TASK BRIEF —
Leave the pictures out and write out exactly the lines from the top of the entries through the line containing "PI = math.pi".

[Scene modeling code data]

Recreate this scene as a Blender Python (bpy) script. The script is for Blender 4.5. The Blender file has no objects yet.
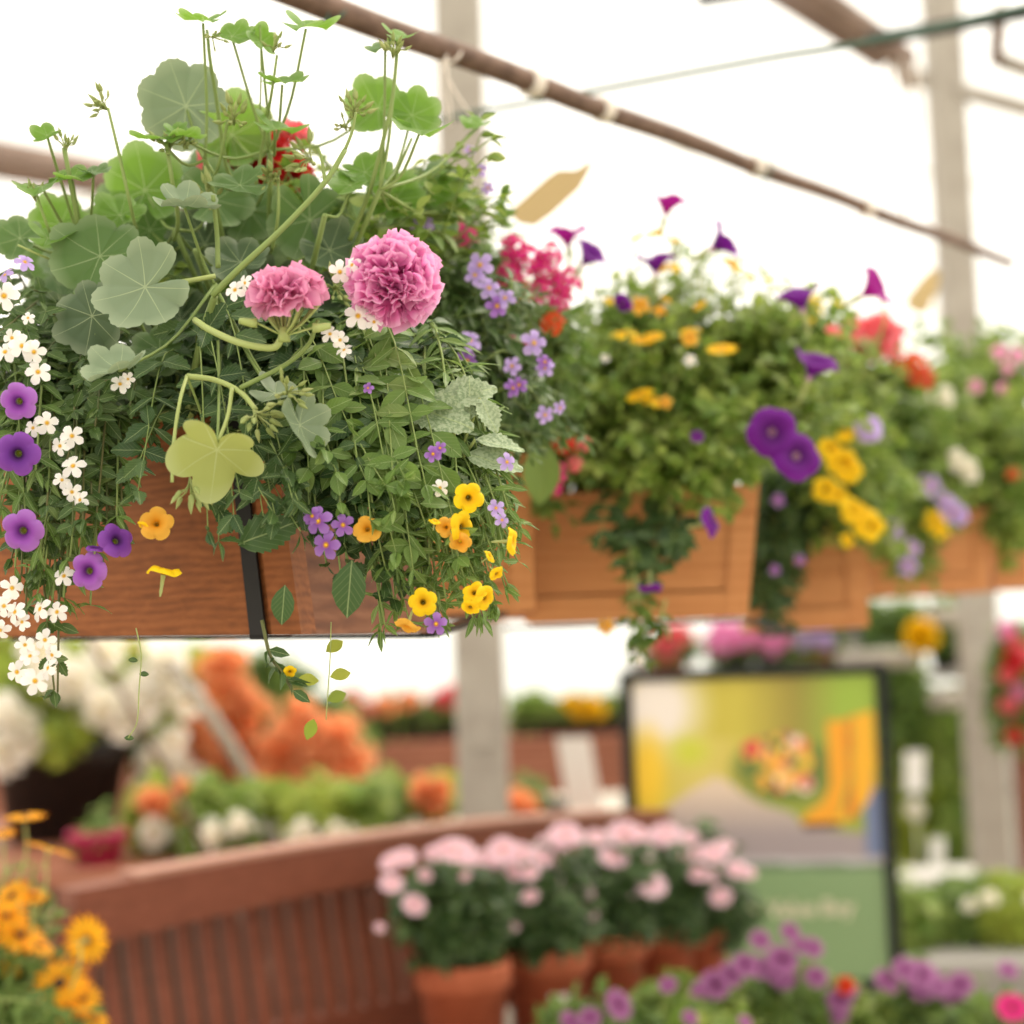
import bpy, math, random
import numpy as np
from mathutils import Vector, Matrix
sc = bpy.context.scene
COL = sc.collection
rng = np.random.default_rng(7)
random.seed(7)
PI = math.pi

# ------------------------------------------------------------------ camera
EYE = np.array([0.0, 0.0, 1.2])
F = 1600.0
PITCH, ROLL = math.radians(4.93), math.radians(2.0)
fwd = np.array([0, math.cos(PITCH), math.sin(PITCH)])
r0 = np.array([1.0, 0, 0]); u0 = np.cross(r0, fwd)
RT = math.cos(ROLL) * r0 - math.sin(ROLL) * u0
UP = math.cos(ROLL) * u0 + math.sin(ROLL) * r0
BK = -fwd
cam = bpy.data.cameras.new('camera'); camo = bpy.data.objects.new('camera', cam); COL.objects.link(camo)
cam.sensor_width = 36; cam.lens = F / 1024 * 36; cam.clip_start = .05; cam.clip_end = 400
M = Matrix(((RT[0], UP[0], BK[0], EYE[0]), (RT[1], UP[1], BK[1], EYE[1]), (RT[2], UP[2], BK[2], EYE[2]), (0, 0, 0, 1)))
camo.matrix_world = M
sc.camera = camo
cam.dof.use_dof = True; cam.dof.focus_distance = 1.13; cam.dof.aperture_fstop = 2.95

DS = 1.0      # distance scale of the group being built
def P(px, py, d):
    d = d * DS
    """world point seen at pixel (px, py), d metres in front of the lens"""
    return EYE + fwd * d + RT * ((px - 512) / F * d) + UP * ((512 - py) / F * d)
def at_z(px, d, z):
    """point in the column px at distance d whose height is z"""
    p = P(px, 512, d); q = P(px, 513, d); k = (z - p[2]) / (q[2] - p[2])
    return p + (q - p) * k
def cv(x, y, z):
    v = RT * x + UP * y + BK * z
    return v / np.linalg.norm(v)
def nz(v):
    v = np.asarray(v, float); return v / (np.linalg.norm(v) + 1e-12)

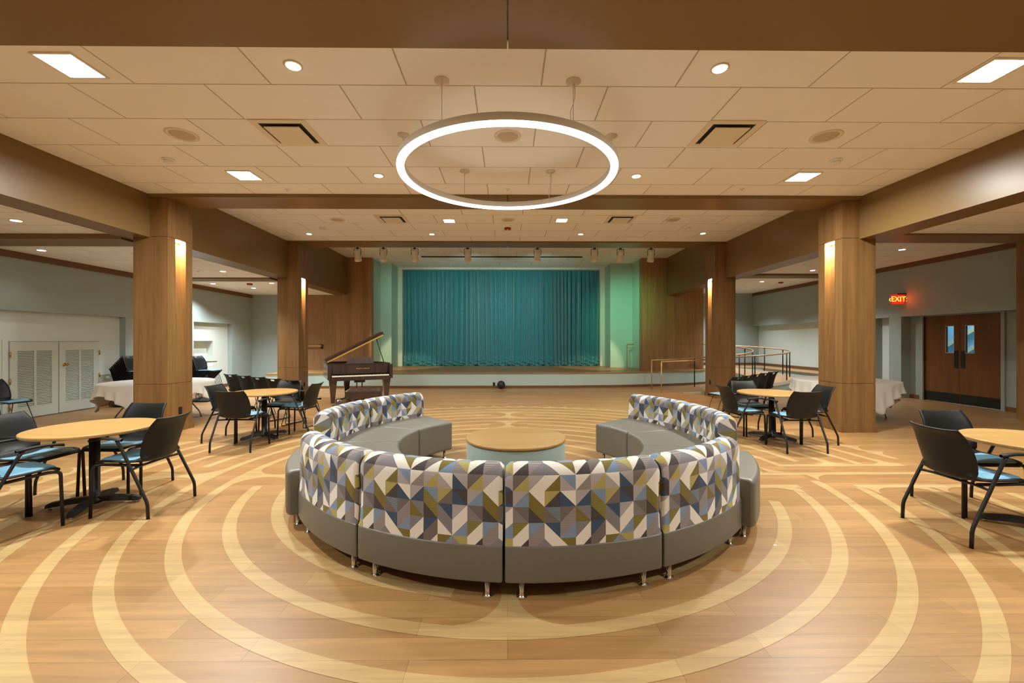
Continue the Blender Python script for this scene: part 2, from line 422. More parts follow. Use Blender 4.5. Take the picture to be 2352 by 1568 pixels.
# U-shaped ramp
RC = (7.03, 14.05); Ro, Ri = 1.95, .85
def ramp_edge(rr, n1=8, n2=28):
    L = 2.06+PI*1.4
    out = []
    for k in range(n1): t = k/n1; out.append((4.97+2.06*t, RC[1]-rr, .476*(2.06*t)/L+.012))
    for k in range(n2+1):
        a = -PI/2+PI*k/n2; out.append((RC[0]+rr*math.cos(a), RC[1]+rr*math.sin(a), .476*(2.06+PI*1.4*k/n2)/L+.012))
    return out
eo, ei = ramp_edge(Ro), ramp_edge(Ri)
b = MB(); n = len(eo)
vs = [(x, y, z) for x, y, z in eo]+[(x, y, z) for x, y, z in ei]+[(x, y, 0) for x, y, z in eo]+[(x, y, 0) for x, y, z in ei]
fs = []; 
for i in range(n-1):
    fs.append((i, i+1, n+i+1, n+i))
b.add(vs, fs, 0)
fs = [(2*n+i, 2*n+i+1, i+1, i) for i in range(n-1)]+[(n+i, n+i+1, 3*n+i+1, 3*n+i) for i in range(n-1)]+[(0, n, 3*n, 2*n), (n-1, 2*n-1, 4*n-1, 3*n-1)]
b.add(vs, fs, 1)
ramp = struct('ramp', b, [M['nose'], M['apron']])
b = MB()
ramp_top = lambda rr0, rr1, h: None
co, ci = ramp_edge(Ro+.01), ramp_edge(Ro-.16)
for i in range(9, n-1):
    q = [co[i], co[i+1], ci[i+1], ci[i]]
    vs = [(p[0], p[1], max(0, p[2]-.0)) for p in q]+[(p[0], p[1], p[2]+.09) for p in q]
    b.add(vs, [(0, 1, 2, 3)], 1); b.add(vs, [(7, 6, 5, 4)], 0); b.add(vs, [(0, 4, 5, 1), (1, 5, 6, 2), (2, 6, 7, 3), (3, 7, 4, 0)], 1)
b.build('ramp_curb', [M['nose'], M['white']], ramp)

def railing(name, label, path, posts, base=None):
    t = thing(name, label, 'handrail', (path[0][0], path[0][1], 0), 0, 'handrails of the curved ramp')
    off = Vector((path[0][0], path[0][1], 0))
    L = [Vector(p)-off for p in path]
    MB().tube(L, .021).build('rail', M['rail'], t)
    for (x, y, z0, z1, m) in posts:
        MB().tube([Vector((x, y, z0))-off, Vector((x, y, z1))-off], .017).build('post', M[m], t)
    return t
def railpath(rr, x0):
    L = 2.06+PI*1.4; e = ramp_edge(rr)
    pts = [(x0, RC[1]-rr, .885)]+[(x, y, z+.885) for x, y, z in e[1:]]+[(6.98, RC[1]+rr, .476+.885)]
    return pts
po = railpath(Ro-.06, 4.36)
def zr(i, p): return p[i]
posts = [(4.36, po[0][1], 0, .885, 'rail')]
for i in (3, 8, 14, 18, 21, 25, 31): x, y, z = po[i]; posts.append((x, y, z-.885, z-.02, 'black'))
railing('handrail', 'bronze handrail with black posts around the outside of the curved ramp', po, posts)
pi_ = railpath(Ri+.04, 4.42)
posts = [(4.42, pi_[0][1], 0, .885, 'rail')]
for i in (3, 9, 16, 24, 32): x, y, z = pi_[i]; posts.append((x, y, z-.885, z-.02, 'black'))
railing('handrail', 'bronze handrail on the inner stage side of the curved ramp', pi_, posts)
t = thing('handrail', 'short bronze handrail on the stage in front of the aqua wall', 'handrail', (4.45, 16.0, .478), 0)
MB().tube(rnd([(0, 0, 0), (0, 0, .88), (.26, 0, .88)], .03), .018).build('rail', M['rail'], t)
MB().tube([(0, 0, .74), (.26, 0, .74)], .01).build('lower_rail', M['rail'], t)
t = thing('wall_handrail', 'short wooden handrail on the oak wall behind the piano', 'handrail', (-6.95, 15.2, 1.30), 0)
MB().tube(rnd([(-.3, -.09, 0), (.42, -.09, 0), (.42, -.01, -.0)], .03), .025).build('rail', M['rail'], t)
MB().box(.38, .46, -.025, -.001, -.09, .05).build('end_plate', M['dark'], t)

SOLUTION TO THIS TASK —
Recreate this scene as a Blender Python (bpy) script. The script is for Blender 4.5. The Blender file has no objects yet.
import bpy, math, random
import numpy as np
from mathutils import Vector, Matrix
sc = bpy.context.scene
COL = sc.collection
rng = np.random.default_rng(7)
random.seed(7)
PI = math.pi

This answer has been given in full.